“Another world is not only possible, she is on her way. On a quiet day, I can hear her breathing.”—Arundhati Roy at the World Social Forum, Porto Alegre, Brazil.
“Never before in the 33 years of the World Economic Forum’s history has the situation in the world been as fragile, as complex and as dangerous as this year.”—Klaus Schwab at the opening of the World Economic Forum in Davos, Switzerland.
As the United States hovers on the edge of war with Iraq, two significant events have taken place which frame the split in vision that characterizes this dangerous and dramatic historical moment—the World Economic Forum in Davos, Switzerland and its oppositional counterpart, the World Social Forum, in Porto Alegre, Brazil. As part of a Ford Foundation delegation to the WSF, four Naclistas, including myself, headed to Brazil last month to share ideas, network with institutional allies and generally get a sense of the state of the social justice movement in Latin America. We were not disappointed.
Despite its somewhat chaotic program, the WSF, made up of over 100,000 participants and over 1,700 workshops/panels and events was an impressive and life-giving event particularly in the new context of Lula’s Brazil. As celebrated Uruguayan author Eduardo Galeano and Indian writer and activist Arundhati Roy pointed to the positive example of Brazil, the flag waving, multicultural audience burst into “Lula Lula!!” in soccer-like chants. The motto of the forum, “Another World is Possible,” was reflected in the broad agenda which included some key themes: social movement collaboration to identify common goals across regions and continents; building peace; confronting and providing alternatives to the hegemonic neoliberal agenda as promoted by the group of eight major industrialized countries through the World Trade Organization, the World Bank and the International Monetary Fund; debt cancellation; women’s equality; a call to the people for international solidarity and the ongoing construction of an international network of progressive social forces.
The lively mood of Porto Alegre was in direct contrast to the “gloomy and somber” atmosphere described by delegates at Davos.

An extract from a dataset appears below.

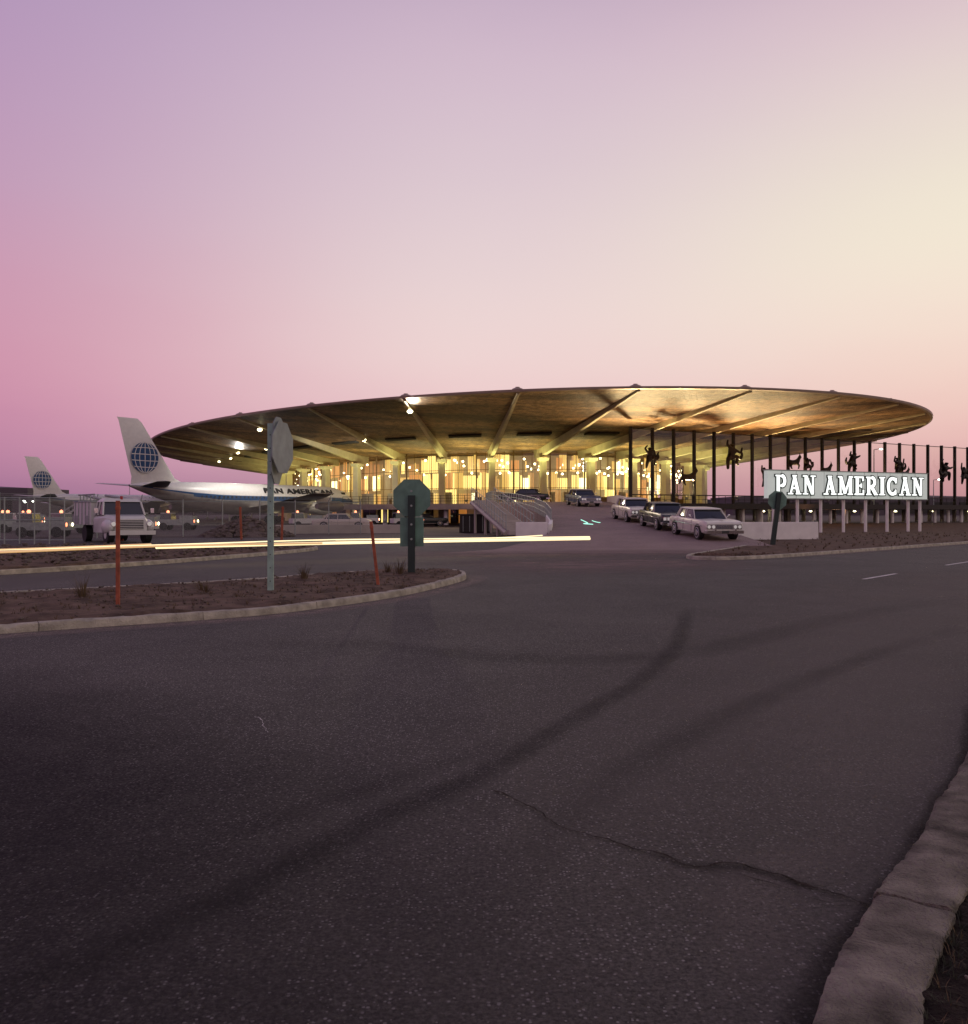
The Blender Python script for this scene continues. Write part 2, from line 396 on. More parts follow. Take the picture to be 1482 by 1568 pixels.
def paint(name,a,b,w):
    a=Vector(a);b=Vector(b);d=(b-a).normalized();n=Vector((-d.y,d.x))*w/2
    sheet(name,[a-n,b-n,b+n,a+n],.012,'paintline')
paint('lane_marking',G(1322,888.5),G(1372,880),.10); paint('lane_marking',G(1448,867),G(1500,859),.10)

# ---------------------------------------------------------------- ramp
def rz(y): return max(0.0,min(2.6,(y-36)*.055))
b=B(); prof=[(33,-1.6,12.6),(36,.4,12.7),(40,2.2,13),(44.5,3.4,13.2),(50,4.0,13),(60,4.3,12.6),(70,3.6,12.3),(83.3,1.0,12.3),(99,0,13.5)]
rings=[]
for i in range(len(prof)-1):
    for j in range(6):
        t=j/6; y,l,r=[prof[i][q]*(1-t)+prof[i+1][q]*t for q in range(3)]
        z=max(rz(y),.009)
        rings.append([(l,y,z),(r,y,z),(r,y,-.05),(l,y,-.05)])
b.loft(rings,'asph2'); b.build('ramp_road')
def wallpath(name,pts,h,t,k):
    b=B(); rings=[]
    P=[Vector(p) for p in pts]
    for i,p in enumerate(P):
        d=(P[min(i+1,len(P)-1)]-P[max(i-1,0)]); d.z=0; d.normalize(); n=Vector((-d.y,d.x,0))*t/2
        rings.append([p-n+Vector((0,0,-.6)),p-n+Vector((0,0,h)),p+n+Vector((0,0,h)),p+n+Vector((0,0,-.6))])
    b.loft(rings,k); return b.build(name,bevel=.02)
def rail(b,pts,h,k,post=2.,bars=3):
    P=resample([Vector(p) for p in pts],post)
    for p in P: b.cyl(p,p+Vector((0,0,h)),.03,k,n=6)
    for i in range(len(P)-1):
        for q in range(bars): 
            zz=Vector((0,0,h*(q+1)/bars)); b.cyl(P[i]+zz,P[i+1]+zz,.022,k,n=5,cap=False)
wallpath('ramp_parapet_wall',[(13.15,y,rz(y)) for y in (43.5,46,50,55,60,66,72,78,83,90)],.65,.25,'white')
wallpath('concrete_wall',[(13.4,46.2,.1),(15.5,46.4,.1),(18.5,47.2,.1)],.95,.3,'white')
wallpath('concrete_wall',[(1.75,46.5,0),(3.45,46.3,0)],1.05,.25,'white')
wallpath('ramp_parapet_wall',[(l,y,rz(y)) for y,l in ((46.6,3.62),(50,3.95),(55,4.1))],.35,.2,'white')
b=B()
for i in range(18):
    t=i/17; b.box((2.2-2.3*t,52+12*t,.35+(2.0*t)),(1.5,.74,.28),'conc',rz=radians(11))
for off in(-.85,.85):
    b.cyl((2.2+off,52,.3),(-.1+off,64,2.3),.14,'conc',n=6)
    pts=[Vector((2.2+off-2.3*t/6,52+12*t/6,.45+2.0*t/6)) for t in range(7)]
    rail(b,pts,1.0,'galv',.9,2)
for t in(.3,.65,.98): 
    for off in(-.6,.6): b.cyl((2.2+off-2.3*t,52+12*t,0),(2.2+off-2.3*t,52+12*t,.3+2*t),.1,'conc',n=8)
b.build('outdoor_staircase')
b=B(); rail(b,[(3.95,50,.75),(4.2,58,1.2),(3.9,66,1.65),(3.0,74,2.1),(.8,83.4,2.6),(.2,92,2.6)],1.05,'galv',.8,3); b.build('metal_railing')

# ---------------------------------------------------------------- terminal
CX,CY=-2.4,171
def E(k,th,z=0):
    t=radians(th); return Vector((CX+k*66*cos(t), CY+k*(-27*cos(t)+86.9*sin(t)), z))
def zs(k): return 10.2+max(0,(k-.6))*(13.15-10.2)/.4
T=empty('airport_terminal')
NT=216; b=B(); ks=[1,.96,.92,.88,.84,.8,.76,.72,.68,.64,.6,.55,.4,.2,.02]
b.loft([[E(k,360*i/NT,zs(k)) for i in range(NT)] for k in ks],'soffit')
b.build('soffit',T,smooth=40)
b=B()
b.loft([[E(k,360*i/NT,z) for i in range(NT)] for k,z in((1.0,13.15),(1.0035,13.2),(1.004,13.42),(1.0,13.46),(.995,13.48))],'fascia',cap=False)
b.loft([[E(k,360*i/NT,z) for i in range(NT)] for k,z in((.995,13.48),(.8,12.8),(.6,12.4),(.02,12.4))],'rooftop',cap=True)
b.build('roof_edge',T,smooth=40)
beams=[-85.0+10*i for i in range(36)]
b=B(); bump=B(); colb=B()
for th in beams:
    rings=[]
    c=E(.5,th)-E(1,th); c.normalize(); n=Vector((-c.y,c.x,0))
    for k in(.998,.9,.8,.7,.62,.57):
        t=(1-k)/.4; w=.17+.25*min(t,1); dp=.15+.95*min(t,1); p=E(k,th); z=zs(k)
        rings.append([p-n*w+Vector((0,0,z+.05)),p+n*w+Vector((0,0,z+.05)),p+n*w*.7+Vector((0,0,z-dp)),p-n*w*.7+Vector((0,0,z-dp))])
    b.loft(rings,'beam')
    q=E(.988,th,13.54); bump.ell(q,(.6,.6,.24),'fascia',12,6); bump.cyl(q,q+Vector((0,0,.3)),.22,'fascia',n=8)
    p=E(.61,th); a=atan2(c.y,c.x)
    colb.box((p.x,p.y,4.3),(1.2,.95,8.6),'col',rz=a,top=.86)
    colb.box((p.x,p.y,8.75),(1.7,1.15,.45),'col',rz=a,top=1.2,topx=1.2)
b.build('roof_beams',T,bevel=.03); bump.build('cable_anchor_covers',T,smooth=40); colb.build('columns',T,bevel=.04)
b=B()
for th in beams:
    k=.735; vs=[]
    for kk,dt in((k,2.6),(k,7.4),(k+.015,7.4),(k+.015,2.6)):
        vs.append(E(kk,th+dt,zs(kk)-.02))
    b.loft([vs,[v+Vector((0,0,-.18)) for v in vs]],'slot')
b.build('soffit_vents',T)
NG=180; g=B(); mu=B(); cu=B()
run={0:[0,'cur_a',.55],1:[0,'cur_a',.55],2:[0,'cur_b',.55]}
for i in range(NG):
    t0=360*i/NG; t1=360*(i+1)/NG
    a=E(.572,t0); c=E(.572,t1)
    mu.cyl(a,a+Vector((0,0,10.2)),.05 if i%4 else .13,'gold',n=4,cap=False)
    for z in(2.75,5.0,7.6,9.9):
        mu.cyl(a+Vector((0,0,z)),c+Vector((0,0,z)),.05,'gold',n=4,cap=False)
    g.add([a+Vector((0,0,2.8)),c+Vector((0,0,2.8)),c+Vector((0,0,9.85)),a+Vector((0,0,9.85))],[(0,1,2,3)],'glass')
    g.add([a,c,c+Vector((0,0,2.2)),a+Vector((0,0,2.2))],[(0,1,2,3)],'glass')
    for row,(z0,z1,w) in enumerate(((2.7,4.9,(.15,.25,.22,.2,.06,.12)),(4.95,7.4,(.38,.24,.10,.08,.12,.08)),(7.45,9.9,(.16,.32,.22,.12,.03,.15)))):
        for h in range(4):
            if run[row][0]<=0:
                run[row]=[random.choice((1,1,2,3,4,6,7)),random.choices(['cur_a','cur_b','cur_c','cur_d','cur_e','cur_o'],w)[0],.55-.03*random.random(),z1-random.choice((0,0,.1,.5,.9))]
            run[row][0]-=1; key=run[row][1]; kk=run[row][2]-(.03 if key in('cur_c','cur_d') else 0)
            s0=t0+(t1-t0)*h/4+.015*random.random(); s1=t0+(t1-t0)*(h+1)/4-.03-.12*random.random()
            p=E(kk,s0,z0);q=E(kk,s1,z0); zt=run[row][3]
            cu.add([p,q,Vector((q.x,q.y,zt)),Vector((p.x,p.y,zt))],[(0,1,2,3)],key)
    key=random.choices(['cur_c','cur_d','slot','cur_a'],(.2,.3,.43,.07))[0]
    p=E(.55,t0,0);q=E(.55,t1,0); cu.add([p,q,q+Vector((0,0,2.1)),p+Vector((0,0,2.1))],[(0,1,2,3)],key)
cu.loft([[E(.48,360*i/72,z) for i in range(72)] for z in(0,10.1)],'cur_d',cap=False)
cu.loft([[E(k,360*i/72,2.5) for i in range(72)] for k in(.6,.3)],'conc',cap=False)
R=random.Random(11)
for i in range(160):
    th=R.uniform(-170,0); kk=R.uniform(.52,.565); cu.ell(E(kk,th,R.uniform(6.8,9.4)),(.16,.16,.16),'lamp',6,4)
for i in range(70):
    th=R.uniform(-165,-5); p=E(R.uniform(.575,.60),th,2.6); h=R.choice((.9,1.1,1.8)); cu.box((p.x,p.y,2.6+h/2),(R.uniform(.4,1.4),.5,h),'gold' if h<1.5 else 'conc',rz=R.random()*3)
g.build('window_glass',T); mu.build('window_mullions',T); cu.build('lit_interior',T)
b=B(); rings=[]
for i in range(0,61):
    th=-108+i*(88/60); o=E(.80,th); n=E(.56,th)
    rings.append([Vector((o.x,o.y,2.595)),Vector((n.x,n.y,2.595)),Vector((n.x,n.y,2.1)),Vector((o.x,o.y,1.9))])
b.loft(rings,'conc')
rr=B(); rail(rr,[E(.795,-108+i*(19/8),2.6) for i in range(9)],1.0,'mull',1.6,3)
for i in range(0,20):
    th=-106+i*4.5; p=E(.78,th); b.cyl((p.x,p.y,0),(p.x,p.y,1.95),.3,'white',n=10)
b.build('upper_level_deck',T); rr.build('deck_railing',T)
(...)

Although not all would go as far as Noam Chomsky in singling out the United States as the most significant threat to world peace, there does seem to be some consensus, going beyond the usual left circles, that the Bush administration, most specifically on the issue of Iraq, is not acting “in our name.” While WSF delegates marched en masse for peace down the streets of central Porto Alegre on the first day of the gathering, Davos delegates focused on their theme of “trust building” in the context of a dire institutional accountability deficit throughout the political and economic world.
Drawing on a Gallup International poll of 47 countries polling a total of 1.4 billion people, Klaus Schwab of the Schwab Foundation for Social Entrepreneurship, who opened the WEF, pointed to the massive decline in civic trust in national legislatures and large corporations. The institutions that are intended to carry out the neoliberal agenda, in effect, do not have a popular mandate and this is becoming clear even to those who promote the agenda. While the left is weary of critiquing neoliberalism, center and right forces that defend the model may also be tiring. This is the time to promote alternatives.
Although from different angles, both the WEF and the WSF placed the reality of this democratic deficit at the center of their agendas. An attendee to the WSF from the Interhemispheric Resource Center notes, “Despite being in its infancy, the major accomplishment of the WSF has been to puncture the basic conceit of the Davos agenda—that there is no alternative to neoliberalism and that critics of neoliberalism were only unified in their opposition to neoliberalism and lacked any coherent alternatives.”
While some rail about what they see as the hippie love-in mentality of much of the WSF, many, particularly those who attended the forum, appreciated that within and beyond the pumping music and tents of the youth camp, there were concrete opportunities for networking and strategizing in the context of a feeling of hope that many of us haven’t felt in Latin America for years.